NBA Trade Deadline 2011: Nets Do Knicks Favor in Bringing Deron Williams East

David RushCorrespondent IFebruary 25, 2011

All Star PG is now a member of the New Jersey Nets. But for how long?
All Star PG is now a member of the New Jersey Nets. But for how long?Jeff Gross/Getty Images

You've got to give newly minted New Jersey Nets owner Mikhail Prokhorov props for getting into the spirit of the perceived Knicks-Nets rivalry so quickly.

He kind of stuck it to Garden management hanging around the perimeter of the Carmelo Anthony drama and one can at least partly credit the Russian billionaire for forcing the Knicks to send significant riches to Denver when Anthony might have conceivably come to New York for free at season's end.

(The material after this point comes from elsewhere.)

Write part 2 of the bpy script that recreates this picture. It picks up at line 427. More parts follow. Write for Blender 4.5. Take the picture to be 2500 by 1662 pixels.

But that's old news, the newest flash revolves around New Jersey's signing of elite point guard Deron Williams—that grabbed some Knick fire for about 48 hours—but in the days, weeks, approximately 18 months to come, Mr. Prokhorov will come to understand something about the land war he is waging with the team on the other side of the Hudson.

That is, the battle he's fighting exists only in his own mind and perhaps those of a few robust Net supporters.

The New Jersey Nets are not the New York Knicks, not even when they had Julius Erving, and for all the team chefs, handsome new arenas, multimillion-dollar aircrafts, even a kiss on the cheek from Jay Z's gal Beyonce, they never will be.

That having been said, imagine now, you are Deron Williams. Young man about town, pretty wife, cute kids out for a stroll in Newark?  

I don't think so.

Deron will take the family into Manhattan and while they are enjoying themselves the former Utah PG will hear endless calls from Knick fans to join the Madison Square Garden Five post 2012 when his contract, and rather conveniently, the contract of newly arrived Knicks PG Chauncey Billups, mutually expire.

And he's not just going to hear these calls in New York. You think they don't have Knicks fans in New Jersey? At a minimum that ratio is 5-1 Garden side of the heavily trafficked Hudson River.

To be sure whatever metropolitan suburb the Williamses decide to settle in will be filled with Knicks lovers.

Deron goes for a haircut, he'll be asked about joining the Knicks.

A run to the market. How about those Knicks?

Picks his kid up at nursery school, you can be almost certain the eager headmaster will also be asking about the Knicks.

And in 18 months, after suffering about 105 games with the Nets, at least 65 of which figure to be losses, don't you know Deron Williams will be longing for New York in just the same way Knick fans are longing to have him run their up-tempo offense?

No, that's not going to be a very tough sell. It might have been had Williams and his family still been ensconced in a Utah/Rocky State kind of mindset, but after a happy year and a half on the East Coast—where they figure to be treated like royalty—there will be no issue of family upheaval.

The Knicks won't even have to spend for plane tickets or long-distance calls during the recruitment process. In fact they might not have to whisper even a single word, that's how loud the Madison Square Garden din figures to be while the team and city adjust to the high-flying ways of their own newly minted gazillionaires, Carmelo Anthony and Amar'e Stoudemire.

You better believe Deron Williams will be hearing it over in Jersey, and the likelihood is he will be dying to sign on the Knick dotted line come summer 2012.

For that the  New York Knick Universe will at least in part have Mikhail Prokhorov and the New Jersey Nets to thank.    

So 18 months in advance, let me be the first. 

Thank you, Mr. Prokhorov. We don't know if we could have gotten our hands on Deron Williams without you.